Sempre sotto la sua guida, nel 1928, l’istituzione, a cui venne annessa la Regia Scuola di Avviamento Professionale, prese il nome di Regia Scuola di Tirocinio. Al suo interno, vennero istituiti per volontà di Filomena anche un asilo nido e una Casa del Bambino, due luoghi deputati ad accogliere i figli e le figlie delle donne impegnate al lavoro.
Questa scuola, che nel 1951 fu pioniera nel permettere alle «giovani con licenza media di accedere agli studi per l’insegnamento di Economia domestica e Lavori Femminili» e che, successivamente, venne convertita in Istituto tecnico femminile con — dal 1961 — la possibilità di accesso delle diplomate alle facoltà universitarie, è l’eredità che Filomena ci ha lasciato…
Un’eredità che, a dispetto della morte prematura — a causa di febbri tifoidee e della peritonite l’educatrice muore nel 1933 a soli trentacinque anni —, prosegue e alimenta il suo operato di nuova linfa vitale.
Ne è ben consapevole il corpo docente che l’ha succeduta. Memori della storia di cui sono eredi, i professori e le professoresse dell’Istituto “Principessa Maria Pia” ne hanno dato lustro, il 7 maggio di quest’anno, accogliendo nell’aula magna della scuola l’evento Il quadro ricamato in bisso.
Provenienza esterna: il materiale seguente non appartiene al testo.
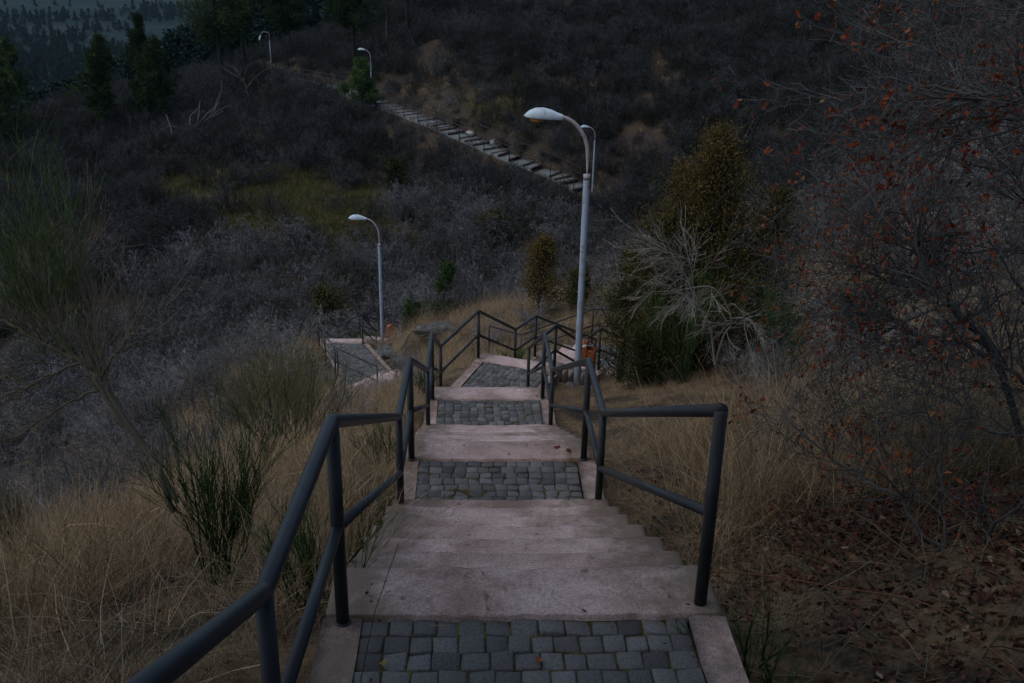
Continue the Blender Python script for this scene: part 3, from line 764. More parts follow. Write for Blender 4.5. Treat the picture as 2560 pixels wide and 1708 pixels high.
street_lamp("small distant street lamp beside the top of the far stairs and a young pine", -12.64, 88.2, H(-12.64, 88.2) - .05, 1.0, R_(4), sides=8)
street_lamp("thin distant street lamp just behind the tall near lamp post", 5.6, 71.1, -17.1, 1.0, R_(5), sides=8)
street_lamp("broken distant street lamp with its head dangling, beside the tall pines", -27.3, 113.5, -14.9, 1.0, R_(0), hang=True, sides=8)

# ------------------------------------------------------------------ litter bins
def litter_bin(label, x, y, z, rz, s=1.0):
    root = tag(empty("litter_bin", (x, y, z), rz, s), label, "litter bin", "orange metal litter bins by the lamp posts")
    def part(name, boxes):
        g = Geo()
        for c, d in boxes: g.box(c, d)
        o = g.obj(name, M["orange"], root)
        bv = o.modifiers.new("bevel", 'BEVEL'); bv.width = 0.004; bv.segments = 2
        return o
    part("back_panel", [((-0.13, 0, 0.36), (0.03, 0.26, 0.46)), ((-0.03, -0.128, 0.36), (0.17, 0.012, 0.44))])
    g = Geo()   # sloping hood folded over the panel
    v = [(-0.16, -.14, .60), (-0.16, .14, .60), (0.06, .14, .685), (0.06, -.14, .685), (-0.16, -.14, .585), (-0.16, .14, .585), (0.06, .14, .67), (0.06, -.14, .67)]
    g.add(v, [[0, 3, 2, 1], [4, 5, 6, 7], [0, 1, 5, 4], [1, 2, 6, 5], [2, 3, 7, 6], [3, 0, 4, 7]])
    g.box((0.052, 0, 0.635), (0.012, 0.272, 0.07)); g.obj("hood", M["orange"], root)
    t = 0.012
    part("bucket", [((0.12, -0.11, 0.33), (0.2, t, 0.38)), ((0.12, 0.11, 0.33), (0.2, t, 0.38)), ((0.026, 0, 0.33), (t, 0.208, 0.38)), ((0.214, 0, 0.33), (t, 0.208, 0.38)), ((0.12, 0, 0.146), (0.17, 0.2, t))])
    g = Geo(); g.box((0.12, 0, 0.528), (0.22, 0.24, 0.014)); 
    for sx in (-0.11, 0.22):
        gg = Geo(); tubes(gg, np.array([(sx, 0, -0.15), (sx, 0, 0.16 if sx > 0 else 0.15)]), 0.02, 8, caps=True); gg.obj("leg", M["orange"], root)
    return root
litter_bin("rusty orange litter bin right behind the tall near lamp post", 1.38, 17.3, -7.62, R_(-15), .9)
litter_bin("small orange litter bin by the lamp post of the lower landing", -4.28, 32.5, -13.2, R_(20), .72)

# ================================================================== plants
def spline(pts, per=5):
    p = np.array(pts, float); q = np.vstack([2 * p[0] - p[1], p, 2 * p[-1] - p[-2]]); out = []
    for i in range(1, len(q) - 2):
        for t in np.linspace(0, 1, per, endpoint=False):
            a, b, c, d = q[i - 1], q[i], q[i + 1], q[i + 2]
            out.append(0.5 * (2 * b + (c - a) * t + (2 * a - 5 * b + 4 * c - d) * t * t + (3 * b - a - 3 * c + d) * t ** 3))
    out.append(p[-1]); return np.array(out)

def grow(rng, S, D, L, m, wig=0.25, lift=0.0):
    """polylines from starts S along D; wig bends them, lift pulls the tips up (or down)"""
    n = len(S); P = np.zeros((n, m, 3)); P[:, 0] = S; d = norm(D); st = (np.asarray(L) / (m - 1))[:, None] if np.ndim(L) else np.full((n, 1), L / (m - 1))
    for i in range(1, m):
        d = norm(d + rng.normal(0, wig, (n, 3)) + np.array([0, 0, lift]))
        P[:, i] = P[:, i - 1] + d * st
    return P

def sprout(rng, P, Rr, k, t0=0.2, t1=1.0, ang=0.7, lf=0.5, taper=0.5):
    """k side shoots on each polyline: starts, directions, lengths, radii, parent index"""
    n, m, _ = P.shape
    t = rng.uniform(t0, t1, (n, k)) * (m - 1); i = np.minimum(t.astype(int), m - 2); f = (t - i)[..., None]
    r = np.arange(n)[:, None]
    S = P[r, i] * (1 - f) + P[r, i + 1] * f
    T = norm(P[r, i + 1] - P[r, i])
    q = norm(np.cross(T, rng.normal(size=T.shape)))
    a = ang * rng.uniform(0.6, 1.3, (n, k))[..., None]
    D = T * np.cos(a) + q * np.sin(a)
    Lp = np.linalg.norm(np.diff(P, axis=1), axis=2).sum(1)
    L = Lp[:, None] * lf * rng.uniform(0.55, 1.25, (n, k)) * (1 - taper * (t / (m - 1)))
    Rp = Rr[r, i] * (1 - f[..., 0]) + Rr[r, i + 1] * f[..., 0]
    return S.reshape(-1, 3), D.reshape(-1, 3), L.ravel(), Rp.ravel(), np.repeat(np.arange(n), k)

def cone_dirs(rng, n, amin, amax, bias=(0, 0)):
    az = rng.uniform(0, 2 * math.pi, n); a = rng.uniform(amin, amax, n)
    return norm(np.c_[np.sin(a) * np.cos(az) + bias[0], np.sin(a) * np.sin(az) + bias[1], np.cos(a)])

def taper(r, m, end=0.35):
    return np.asarray(r)[:, None] * np.linspace(1, end, m)[None, :]

def bare_bush(seed, h=2.0, stems=9, spread=0.85, k=(6, 5, 3), r=0.016, fine=0.0025, wig=0.2, k0=4, base=0.25, lift=0.03, tint=0.5, m0=7):
    rng = np.random.default_rng(seed); g = Geo()
    S = np.c_[rng.normal(0, base * .5, (stems, 2)), np.full(stems, -0.08)]
    P = grow(rng, S, cone_dirs(rng, stems, 0.1, spread), h * rng.uniform(0.6, 0.95, stems), m0, wig * .6, lift)
    R0 = taper(r * rng.uniform(.6, 1.2, stems), m0, .35); tubes(g, P, R0, k0, tint - .3)
    for lv, kk in enumerate(k):
        S, D, L, Rp, _ = sprout(rng, P, R0, kk, 0.22 if lv == 0 else 0.1, 1.0, 0.65 + .08 * lv, [0.55, 0.5, 0.5][lv])
        m = [5, 4, 3][lv]
        P = grow(rng, S, D, L, m, wig, lift)
        rr = np.maximum(Rp * 0.6, fine); R0 = np.maximum(taper(rr, m, .5), fine * .7)
        tubes(g, P, R0, 3 if lv == 0 else 1, np.clip(rng.normal(tint - .22 + .16 * lv, .16, len(P)), 0, 1), rng=rng)
    return g

def leaf_quads(g, rng, C0, D, L, W, tint, fold=0.25, lobed=False):
    """leaves folded on the midrib: pointed ovals, or with shoulders when seen close"""
    n = len(C0); D = norm(D); q = norm(np.cross(D, rng.normal(size=D.shape))); up = np.cross(q, D)
    L = np.broadcast_to(L, n)[:, None]; W = np.broadcast_to(W, n)[:, None]
    curl = rng.uniform(-.4, .4, (n, 1))
    def pt(t, w): return C0 + D * L * t + q * W * w + up * (W * abs(w) * fold * 2 + L * curl * t * t)
    t = np.broadcast_to(tint, n)
    if not lobed:
        v = np.stack([pt(0, 0), pt(.5, .5), pt(1, 0), pt(.5, -.5)], 1); i = np.arange(n)[:, None] * 4
        g.add(v.reshape(-1, 3), np.concatenate([i + [[0, 1, 2]], i + [[0, 2, 3]]]), np.repeat(t, 4)); return
    v = np.stack([pt(0, 0), pt(.5, 0), pt(1, 0), pt(.22, .38), pt(.38, .28), pt(.62, .55), pt(.85, .28), pt(.22, -.38), pt(.40, -.30), pt(.66, -.5), pt(.85, -.25)], 1)
    i = np.arange(n)[:, None] * 11
    f = np.concatenate([i + [[0, 3, 4, 1]], i + [[1, 4, 5, 6]], i + [[0, 1, 8, 7]], i + [[1, 10, 9, 8]]]); f2 = np.concatenate([i + [[1, 6, 2]], i + [[1, 2, 10]]])
    n0 = g.n; g.add(v.reshape(-1, 3), f, np.repeat(t, 11)); g.add(np.zeros((0, 3)), f2 + n0 - g.n, np.zeros(0))

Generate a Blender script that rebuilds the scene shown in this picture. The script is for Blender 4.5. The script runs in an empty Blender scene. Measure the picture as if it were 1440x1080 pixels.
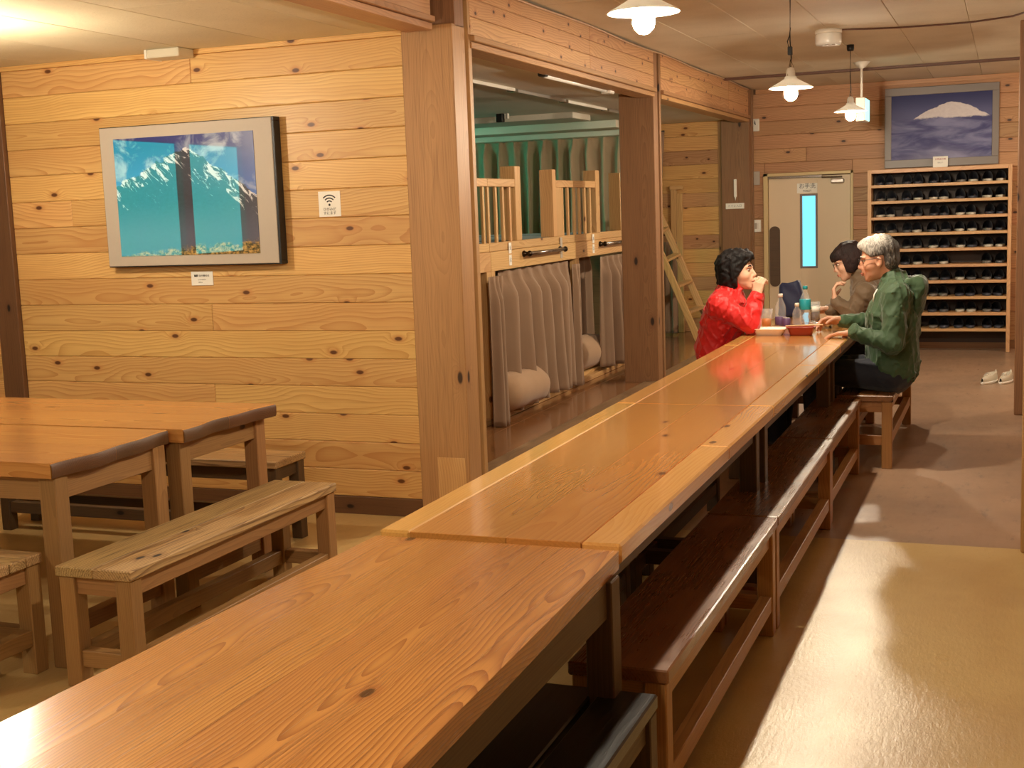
import bpy, bmesh, math, random
import numpy as np
from mathutils import Vector, Matrix, Euler, Quaternion

random.seed(7)
C = bpy.context.scene.collection
SC = bpy.context.scene
PI = math.pi

# ------------------------------------------------------------------ camera
def make_camera():
    f, pitch, roll, yaw = 1796.288, 0.13557281, -0.03660512, 0.37312778
    cy, sy = math.cos(yaw), math.sin(yaw)
    F = Vector((-sy*math.cos(pitch), cy*math.cos(pitch), -math.sin(pitch)))
    R0 = Vector((cy, sy, 0)); U0 = R0.cross(F)
    R = R0*math.cos(roll) + U0*math.sin(roll)
    U = -R0*math.sin(roll) + U0*math.cos(roll)
    cam = bpy.data.cameras.new('camera')
    cam.sensor_width = 36; cam.sensor_fit = 'HORIZONTAL'
    cam.lens = f/1440*36; cam.clip_start = 0.05; cam.clip_end = 100
    o = bpy.data.objects.new('camera', cam); C.objects.link(o)
    m = Matrix.Identity(4)
    for i in range(3):
        m[i][0] = R[i]; m[i][1] = U[i]; m[i][2] = -F[i]
    m[2][3] = 1.5
    o.matrix_world = m
    SC.camera = o
make_camera()

# ------------------------------------------------------------------ world, exposure, light settings
SC.view_settings.view_transform = 'Standard'
SC.view_settings.look = 'None'
SC.view_settings.gamma = 1.0
SC.view_settings.use_curve_mapping = False
SC.view_settings.exposure = 0.0
try:
    SC.cycles.use_denoising = True
    SC.cycles.max_bounces = 8
    SC.cycles.sample_clamp_indirect = 6.0
    SC.cycles.caustics_reflective = False
    SC.cycles.caustics_refractive = False
except Exception:
    pass
W = bpy.data.worlds.new('world'); SC.world = W; W.use_nodes = True
W.node_tree.nodes['Background'].inputs[0].default_value = (0.02, 0.03, 0.05, 1)
W.node_tree.nodes['Background'].inputs[1].default_value = 0.3

LAMP_RGB = (1.0, 0.86, 0.65)
HALL_LAMP = 1450.0         # radiance of a hall bulb
SIDE_LAMP = 900.0         # radiance of a bulb over the side tables
DUSK_RGB = (0.02, 0.74, 0.62)
DUSK = 2.3                 # dusk seen through the side window
SIGN_GLOW = 34.0

CEIL = 2.60
CEILS = 2.36
YW = 5.61                  # face of the panelled side wall
YB = 13.15                 # face of the far wall

# ------------------------------------------------------------------ helpers
def link(o, parent=None):
    C.objects.link(o)
    if parent is not None:
        o.parent = parent
    return o

def tag(o, label=None, cat=None, group=None, kind=None):
    if label: o['label'] = label
    if cat: o['category'] = cat
    if group: o['group'] = group
    if kind: o['kind'] = kind
    return o

def empty(name, loc=(0, 0, 0), rz=0.0, parent=None):
    o = bpy.data.objects.new(name, None)
    o.empty_display_size = 0.1
    o.location = loc; o.rotation_euler = (0, 0, rz)
    return link(o, parent)

def thing(name, label, cat, loc=(0, 0, 0), rz=0.0, group=None):
    return tag(empty(name, loc, rz), label, cat, group)

def mesh_obj(name, verts, faces, mat, parent=None, loc=(0, 0, 0), smooth=False):
    me = bpy.data.meshes.new(name)
    me.from_pydata([tuple(v) for v in verts], [], [tuple(f) for f in faces])
    me.update()
    if mat: me.materials.append(mat)
    if smooth:
        me.polygons.foreach_set('use_smooth', [True]*len(me.polygons))
    o = bpy.data.objects.new(name, me); o.location = loc
    return link(o, parent)

def bm_obj(name, bm, mat, parent=None, loc=(0, 0, 0), smooth=False, rot=None):
    me = bpy.data.meshes.new(name); bm.to_mesh(me); bm.free()
    if mat: me.materials.append(mat)
    if smooth:
        me.polygons.foreach_set('use_smooth', [True]*len(me.polygons))
    o = bpy.data.objects.new(name, me); o.location = loc
    if rot: o.rotation_euler = rot
    return link(o, parent)

_boxes = {}
def box_mesh(sx, sy, sz, bev, mat):
    key = (round(sx, 4), round(sy, 4), round(sz, 4), round(bev, 4), mat.name)
    if key in _boxes: return _boxes[key]
    bm = bmesh.new()
    bmesh.ops.create_cube(bm, size=1.0)
    bmesh.ops.scale(bm, vec=(sx, sy, sz), verts=bm.verts)
    if bev > 0:
        bmesh.ops.bevel(bm, geom=bm.edges[:], offset=bev, segments=1, affect='EDGES', profile=0.5)
    me = bpy.data.meshes.new('board'); bm.to_mesh(me); bm.free()
    me.materials.append(mat)
    _boxes[key] = me
    return me

AX = {'x': Euler((0, 0, 0)), 'y': Euler((0, 0, PI/2)), 'z': Euler((0, -PI/2, 0))}
def board(name, x0, x1, y0, y1, z0, z1, mat, parent=None, axis=None, bev=0.002):
    """A board whose local X runs along its grain."""
    sx, sy, sz = abs(x1-x0), abs(y1-y0), abs(z1-z0)
    if axis is None:
        axis = 'x' if sx >= sy and sx >= sz else ('y' if sy >= sz else 'z')
    dims = {'x': (sx, sy, sz), 'y': (sy, sx, sz), 'z': (sz, sy, sx)}[axis]
    bev = min(bev, 0.3*min(dims))
    o = bpy.data.objects.new(name, box_mesh(*dims, bev, mat))
    o.location = ((x0+x1)/2, (y0+y1)/2, (z0+z1)/2)
    o.rotation_euler = AX[axis]
    return link(o, parent)

def bar(name, a, b, w, h, mat, parent=None, bev=0.002, up=(0, 0, 1)):
    a, b = Vector(a), Vector(b)
    d = b-a; L = d.length; X = d.normalized()
    Z = Vector(up); Y = Z.cross(X)
    if Y.length < 1e-4: Y = Vector((0, 1, 0))
    Y.normalize(); Z = X.cross(Y)
    o = bpy.data.objects.new(name, box_mesh(L, w, h, min(bev, .3*min(w, h)), mat))
    m = Matrix.Identity(4)
    for i in range(3):
        m[i][0] = X[i]; m[i][1] = Y[i]; m[i][2] = Z[i]; m[i][3] = (a[i]+b[i])/2
    link(o, parent)
    o.matrix_local = m
    return o

def lathe(name, prof, mat, parent=None, loc=(0, 0, 0), seg=32, smooth=True):
    vs, fs = [], []
    n = len(prof)
    for r, z in prof:
        for k in range(seg):
            a = 2*PI*k/seg
            vs.append((r*math.cos(a), r*math.sin(a), z))
    for i in range(n-1):
        for k in range(seg):
            k2 = (k+1) % seg
            fs.append((i*seg+k, i*seg+k2, (i+1)*seg+k2, (i+1)*seg+k))
    if prof[0][0] > 1e-5: fs.append(tuple(range(seg))[::-1])
    if prof[-1][0] > 1e-5: fs.append(tuple((n-1)*seg+k for k in range(seg)))
    return mesh_obj(name, vs, fs, mat, parent, loc, smooth)

def tube(name, pts, r, mat, parent=None, seg=8, cap=True):
    pts = [Vector(p) for p in pts]
    rs = r if isinstance(r, (list, tuple)) else [r]*len(pts)
    vs, fs = [], []
    ref = Vector((0, 0, 1))
    for i, p in enumerate(pts):
        t = (pts[min(i+1, len(pts)-1)]-pts[max(i-1, 0)]).normalized()
        a = t.cross(ref)
        if a.length < 1e-3: a = t.cross(Vector((0, 1, 0)))
        a.normalize(); b = t.cross(a)
        for k in range(seg):
            an = 2*PI*k/seg
            vs.append(p + (a*math.cos(an)+b*math.sin(an))*rs[i])
    for i in range(len(pts)-1):
        for k in range(seg):
            k2 = (k+1) % seg
            fs.append((i*seg+k, i*seg+k2, (i+1)*seg+k2, (i+1)*seg+k))
    if cap:
        fs.append(tuple(range(seg))[::-1])
        fs.append(tuple((len(pts)-1)*seg+k for k in range(seg)))
    return mesh_obj(name, vs, fs, mat, parent, smooth=True)

def text(name, body, size, mat, parent, loc, rot, align='CENTER', ext=0.0006):
    cu = bpy.data.curves.new(name, 'FONT')
    cu.body = body; cu.size = size; cu.align_x = align; cu.align_y = 'CENTER'
    cu.extrude = ext; cu.resolution_u = 3
    cu.materials.append(mat)
    tmp = bpy.data.objects.new('tmp_text', cu); C.objects.link(tmp)
    dg = bpy.context.evaluated_depsgraph_get()
    me = bpy.data.meshes.new_from_object(tmp.evaluated_get(dg))
    bpy.data.objects.remove(tmp)
    if not me.materials: me.materials.append(mat)
    o = bpy.data.objects.new(name, me)
    o.location = loc; o.rotation_euler = rot
    return link(o, parent)

# ------------------------------------------------------------------ materials
def lin(r, g, b):
    f = lambda c: (c/255/12.92) if c/255 <= .04045 else ((c/255+.055)/1.055)**2.4
    return (f(r), f(g), f(b), 1)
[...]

Da cosa nasce cosa, «la presentazione pubblica del restauro di un raro ricamo in bisso, eseguito con cura e passione dagli/dalle studenti dell’Istituto», con la supervisione della restauratrice Patrizia Labianca.

Arazzo Mare

«Siamo gli eredi di una storia importante, iniziata nel 1923 con Filomena Martellotta, che fondò questa scuola per sole donne. Abbiamo raccolto quel testimone e lo abbiamo portato avanti», ha detto la professoressa responsabile del progetto Valeria Carrieri.
Pur non partecipando direttamente al bel progetto di memoria storica, anche noi vogliamo contribuire a renderle omaggio dedicandole questo breve scritto. Vorremmo poter dire di più, ma purtroppo, per quanto ci siamo impegnate in un’opera di recupero e di ricerca che ne potesse mettere in luce aspetti finora inediti, la vita di Filomena continua a essere in parte un mistero, costretta in un resoconto che sicuramente non restituisce pienamente la grandezza della donna che fu.

Taranto

Oltre alla sua straordinarietà, alla determinazione e alla lungimiranza, in queste poche righe si è voluta cogliere anche la profonda connessione che Filomena aveva con il mare della sua regione. D’altronde, le antiche tradizioni da lei recuperate hanno tutte a che fare con l’abisso blu. E allora, ci permettiamo di definirla l’educatrice dal mare, l’insegnante che, non dalla terra ma dall’acqua, ha estratto ciò che di prezioso e utile essa poteva offrire e lo ha messo a servizio delle donne e della loro libertà.